Krisp is using AI to help Indians sound like Americans on calls



Audio startup Krisp on Wednesday said it is launching a new feature that uses AI to change a user’s accent during calls. The company is initially rolling out support for changing Indian English accents to U.S. English.

The startup says the accent conversion process preserves the speaker’s voice and only switches phonemes to match American accents. The feature has apparently been tested in enterprise environments, and a beta version is now coming to the Krisp desktop app. Users can turn the feature on any time during or before calls.

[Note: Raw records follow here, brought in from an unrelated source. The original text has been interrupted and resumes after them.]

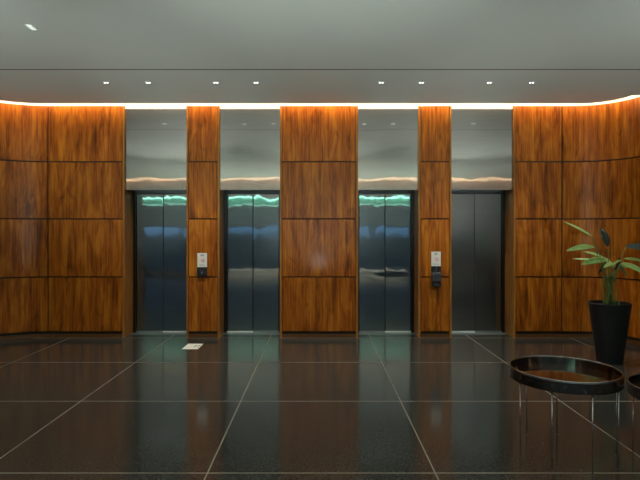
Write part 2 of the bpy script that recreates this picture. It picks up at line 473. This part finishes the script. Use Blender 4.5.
bm = bmesh.new(); box(bm, -2.880, -2.812, 5.085, 5.215, ZC-.006, ZC+.001); obj('bezel', bm, 'white', t, bevel=.002)
obj('lens', B(-2.870, -2.822, 5.095, 5.205, ZC-.009, ZC-.0061), 'plate_glow', t)  # glow added to brighten a pale ceiling plate, not a lamp

# added, unseen uplighters on the side walls, outside the frame, that light the ceiling
for i, (sx, y) in enumerate(((-1, .2), (-1, 3.6), (1, .2), (1, 3.6))):
    x = at_y(LP[:2], y)[0] if sx < 0 else at_y(RP[-2:], y)[0]
    t = thing('added_uplight', ('added unseen uplight on the %s wall ' % ('left', 'right')[sx > 0]) + ('nearer the entrance' if y < 1 else 'nearer the lifts'),
              'added fill light', (x, y, 2.30), 'added uplights on the side walls')
    bm = bmesh.new(); box(bm, x-.115, x+.115, y-.45, y+.45, 2.20, 2.22); box(bm, x-.115, x-.105, y-.45, y+.45, 2.22, 2.29)
    box(bm, x+.105, x+.115, y-.45, y+.45, 2.22, 2.29)
    obj('shade', bm, 'charcoal', t)
    l = bpy.data.lights.new('fill_uplight', 'AREA'); l.shape = 'RECTANGLE'; l.size = .2; l.size_y = .85; l.energy = 22; l.color = (.93, 1.0, .95)
    lo = bpy.data.objects.new('fill_uplight', l); C.objects.link(lo); lo.parent = t; lo.location = (0, 0, -.06); lo.rotation_euler = (PI, 0, 0)

# added, unseen floor projectors behind the viewpoint, aimed up along the ceiling
for x, nm in ((-4.0, 'left'), (0.0, 'middle'), (4.0, 'right')):
    t = thing('added_projector', 'added unseen floor projector aimed up at the ceiling, %s one by the entrance' % nm, 'floor light', (x, -1.2, 0), 'added floor projectors by the entrance')
    obj('base', B(x-.14, x+.14, -1.34, -1.06, 0, .03), 'charcoal', t, bevel=.005)
    obj('stem', lathe(bmesh.new(), [(0, .03), (.018, .03), (.018, .52), (0, .52)], (x, -1.2), 16), 'charcoal', t)
    obj('housing', lathe(bmesh.new(), [(.0, .515), (.10, .515), (.13, .60), (.125, .60), (.095, .525), (0, .525)], (x, -1.2), 24), 'charcoal', t)
    l = bpy.data.lights.new('fill_beam', 'SPOT'); l.energy = FILL_PROJ; l.spot_size = R(44); l.spot_blend = 1.0
    l.shadow_soft_size = .07; l.color = (.92, 1.0, .95)
    lo = bpy.data.objects.new('fill_beam', l); C.objects.link(lo); lo.parent = t; lo.location = (0, 0, .62)
    lo.rotation_euler = (R(90+23.5), 0, 0)
    l = bpy.data.lights.new('fill_wash', 'SPOT'); l.energy = 330; l.spot_size = R(150); l.spot_blend = .6
    l.shadow_soft_size = .07; l.color = (.92, 1.0, .95)
    lo = bpy.data.objects.new('fill_wash', l); C.objects.link(lo); lo.parent = t; lo.location = (0, 0, .61)
    lo.rotation_euler = (PI, 0, 0)

# bench-shaped block added by the entrance for the pale band in door reflections
t = thing('added_bench', 'added long pale bench below the glazing opposite the lifts', 'bench', (-.5, -2.3, 0))
obj('seat_slab', B(-4.3, 3.3, -2.55, -2.05, .17, .25), 'stone', t, bevel=.01)
obj('plinth', B(-4.2, 3.2, -2.50, -2.07, 0, .17), 'stone', t, bevel=.01)

# ------------------------------------------------------------------ potted plant
PX, PY = 3.80, 6.80
pp = thing('potted_plant', 'leafy green plant in a tall tapered black pot beside the curved wooden wall', 'plant', (PX, PY, 0))
obj('pot', lathe(bmesh.new(), [(0, 0), (.146, 0), (.154, .008), (.200, .38), (.250, .755), (.254, .77), (.250, .778), (.240, .778),
                               (.236, .76), (.228, .72), (0, .72)], (PX, PY), 56), 'pot', pp, smooth=False)
obj('soil', lathe(bmesh.new(), [(0, .721), (.226, .721), (.19, .74), (0, .752)], (PX, PY), 32), 'soil', pp)
def pw(px, py, y): return Vector(((px-319)/F*y, y, CAMH-(py-232)/F*y))
def bez(a, b, c, n):
    return [a*(1-t)**2 + b*2*t*(1-t) + c*t*t for t in [i/n for i in range(n+1)]]
def leaf(tip, base, width, mat='leaf', droop=.0, y0=PY, dy=0.0, roll=.4, foot=None):
    b = pw(base[0], base[1], y0+dy*.3); e = pw(tip[0], tip[1], y0+dy)
    mid = (b+e)/2 + Vector((0, -.02, droop))
    n = 12; P = bez(b, mid, e, n); bm = bmesh.new(); rows = []
    for i, p in enumerate(P):
        t = i/n; d = (P[min(i+1, n)]-P[max(i-1, 0)]).normalized()
        up = Vector((0, -math.sin(roll), math.cos(roll)))
        side = d.cross(up).normalized(); nrm = side.cross(d).normalized()
        w = width/2*(math.sin(PI*min(1, t*.93+.05))**.75)*(1-.25*t)
        if i == n: w = .001
        rows.append([bm.verts.new(p+side*w*s + nrm*abs(s)*w*.30) for s in (-1, -.5, 0, .5, 1)])
    for a, c in zip(rows, rows[1:]):
        for k in range(4): bm.faces.new((a[k], a[k+1], c[k+1], c[k]))
    o = obj('leaf', bm, mat, pp, smooth=True)
    md = o.modifiers.new('thickness', 'SOLIDIFY'); md.thickness = .0025
    # stalk from soil to the leaf base
    f = foot or (random.uniform(-.09, .09), random.uniform(-.08, .08))
    s0 = Vector((PX+f[0], PY+f[1], .735)); kn = Vector((s0.x*.65+b.x*.35, s0.y*.5+b.y*.5, s0.z*.45+b.z*.55))
    obj('stem', tube(bmesh.new(), bez(s0, kn, b, 10), [.009-.0005*i for i in range(11)]), 'stem', pp, smooth=True)
leaf((600, 228.5), (608, 246), .11, 'leaf_dark', .02, dy=-.05, roll=1.5)
leaf((563.5, 221.5), (592, 236.5), .045, 'leaf', .012, dy=.05, roll=.9)
leaf((566, 251), (594, 247), .085, 'leaf', .035, dy=-.12, roll=1.1)
leaf((581, 265), (606, 260.5), .105, 'leaf', .045, dy=-.22, roll=1.0)
leaf((583, 251.5), (604, 258), .05, 'leaf', .015, dy=.12, roll=.9)
leaf((648, 276), (621, 263.5), .10, 'leaf', .035, dy=-.2, roll=.9)
leaf((652, 250), (626, 246.5), .105, 'leaf_dark', .03, dy=-.08, roll=1.1)
leaf((646, 262), (624, 259), .06, 'leaf', .02, dy=.12, roll=.8)
leaf((622, 260), (610, 267), .06, 'leaf', .02, dy=-.25, roll=.9)
leaf((603, 268), (612, 263), .06, 'leaf', .015, dy=-.25, roll=.9)
leaf((632, 268), (614, 266), .06, 'leaf', .02, dy=.2, roll=.9)
leaf((598, 274), (606, 262), .05, 'leaf_dark', .01, dy=.15, roll=1.2)
leaf((627, 277), (617, 264), .055, 'leaf', .012, dy=.2, roll=1.2)
leaf((604, 257), (613, 268), .05, 'leaf', .01, dy=.15, roll=1.3)
leaf((620, 257), (615, 270), .045, 'leaf_dark', .01, dy=-.1, roll=1.3)
leaf((572, 259), (600, 262), .05, 'leaf', .02, dy=.25, roll=.8)

# ------------------------------------------------------------------ round tray tables
def table(x, y, H, r, label, phase):
    t = thing('tray_table', label, 'table', (x, y, 0), 'round wire-legged tray tables at the right')
    obj('rim', lathe(bmesh.new(), [(r-.012, H-.004), (r-.010, H), (r-.002, H), (r, H-.004), (r, H-.078), (r-.003, H-.082), (r-.012, H-.082)], (x, y), 96, True), 'rim', t, smooth=False)
    obj('tabletop', lathe(bmesh.new(), [(0, H-.082), (r-.0125, H-.082), (r-.0125, H-.056), (0, H-.056)], (x, y), 96), 'tray', t)
    rr = r-.02
    obj('edge_band', lathe(bmesh.new(), [(r-.009+.005*math.cos(PI*q/4), H+.003+.005*math.sin(PI*q/4)) for q in range(8)], (x, y), 96, True), 'chrome', t, smooth=True)
    for a in (193, 233, 273, 313, 353, 73, 113):
        a = R(a+phase); px, py = x+rr*math.cos(a), y+rr*math.sin(a)
        lg = obj('leg', tube(bmesh.new(), [(px, py, .004), (px, py, H-.0825)], .005, 10), 'chrome', t, smooth=True)
        obj('foot', lathe(bmesh.new(), [(0, 0), (.010, 0), (.010, .006), (.006, .010), (0, .010)], (px, py), 12), 'black', t)
table(1.885, 4.0, .65, .40, 'taller round dark tray table with a polished rim standing in front of the plant pot', 0)
table(2.80, 3.95, .52, .40, 'lower round dark tray table cut off by the right edge of the photo', -23)

# ------------------------------------------------------------------ world: dusk sky seen through the entrance
w = bpy.data.worlds.new('dusk'); bpy.context.scene.world = w; w.use_nodes = True
nt = w.node_tree; nt.nodes.clear()
out = nd(nt, 'ShaderNodeOutputWorld'); bg = nd(nt, 'ShaderNodeBackground'); nt.links.new(bg.outputs[0], out.inputs[0])
sep = nd(nt, 'ShaderNodeSeparateXYZ'); nt.links.new(nd(nt, 'ShaderNodeTexCoord').outputs['Generated'], sep.inputs[0])
nt.links.new(ramp(nt, math_n(nt, 'ADD', math_n(nt, 'MULTIPLY', sep.outputs[2], .5), .5),
                  [(.0, (.01, .015, .02)), (.495, (.02, .035, .05)), (.501, (.20, .42, .72)), (.512, (.10, .22, .40)), (.53, (.03, .06, .10)), (.8, (.03, .06, .12))]), bg.inputs[0])
bg.inputs[1].default_value = 1.2

# ------------------------------------------------------------------ camera and view
cd = bpy.data.cameras.new('camera'); cam = bpy.data.objects.new('camera', cd); C.objects.link(cam)
cam.location = (0, 0, CAMH); cam.rotation_euler = (PI/2, 0, 0)
cd.sensor_fit = 'HORIZONTAL'; cd.sensor_width = 36; cd.lens = 36*F/640
cd.shift_x = 1/640; cd.shift_y = -8/640
cd.clip_start = .05
sc = bpy.context.scene; sc.camera = cam
sc.view_settings.view_transform = 'Standard'; sc.view_settings.look = 'None'
sc.view_settings.exposure = 0; sc.view_settings.gamma = 1; sc.view_settings.use_curve_mapping = False
sc.cycles.use_denoising = True; sc.cycles.max_bounces = 10; sc.cycles.diffuse_bounces = 5; sc.cycles.glossy_bounces = 6
sc.cycles.sample_clamp_indirect = 6
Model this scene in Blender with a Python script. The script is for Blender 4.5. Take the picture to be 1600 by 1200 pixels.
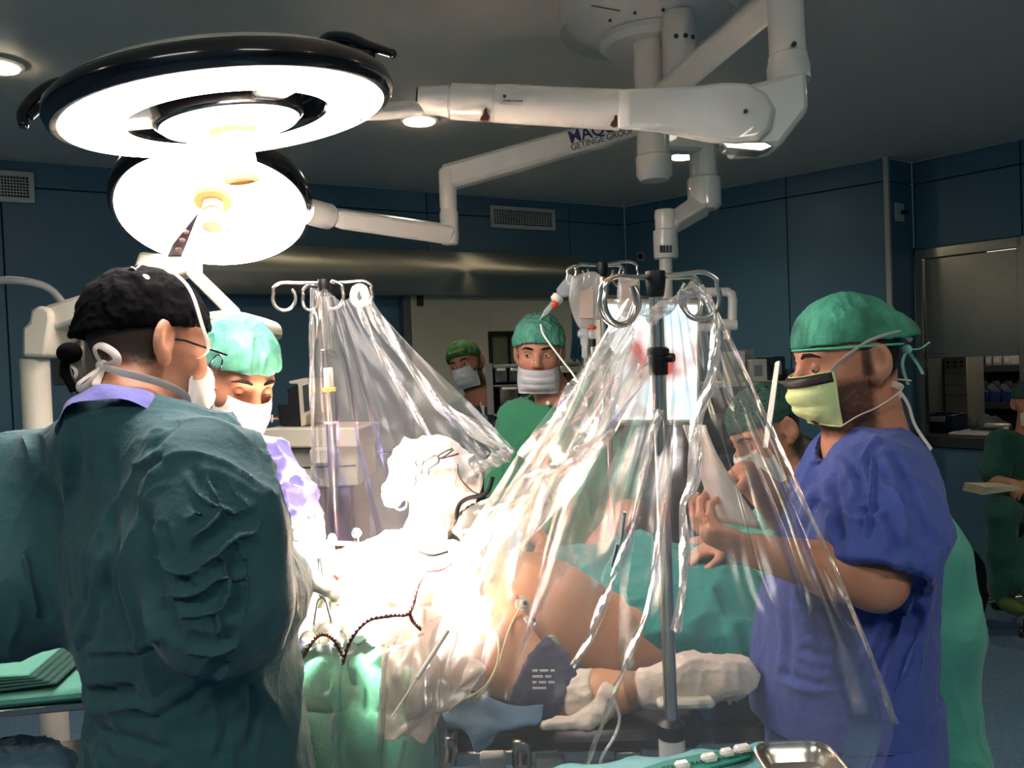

Arto Minasyan, the company’s co-founder, said the idea for the feature stemmed from a problem he faced in his conversations. “Many people don’t understand my accent even though I am speaking English well. We thought changing accents might help people understand each other much better. We started working on this problem two years ago and now we are releasing it in beta,” Minasyan said.

However, when this reporter tested the feature, the processed voice didn’t sound natural and even missed some words at times. The company attributed those faults to this being a beta release, saying the model would improve over time.

Krisp claims that when it tested the feature with enterprises, sales conversion rates rose by 26.1% and revenue per book jumped by 14.8%.

Image Credits: Krisp.ai

The company said that it decided to work on Indian accents first as people from the country account for a large portion of the global workforce in STEM fields. There are plans to add support for more accents, including Filipino.

Other startups like GV-backed Sanas have deployed similar technology in call centers at scale.

The company says it trained the model on thousands of speech samples that covered different accents and dialects, and used data from its meeting assistant after getting user consent.

Minasyan said another advantage of the feature is that it doesn’t need any pre-training on a user’s voice as it creates a profile for the speaker in real time.

Krisp, which last raised capital in 2021, plans to release iOS and Android apps this year to support in-person meetings. There’s also a new Chrome extension for better integration with Google Meet in the works.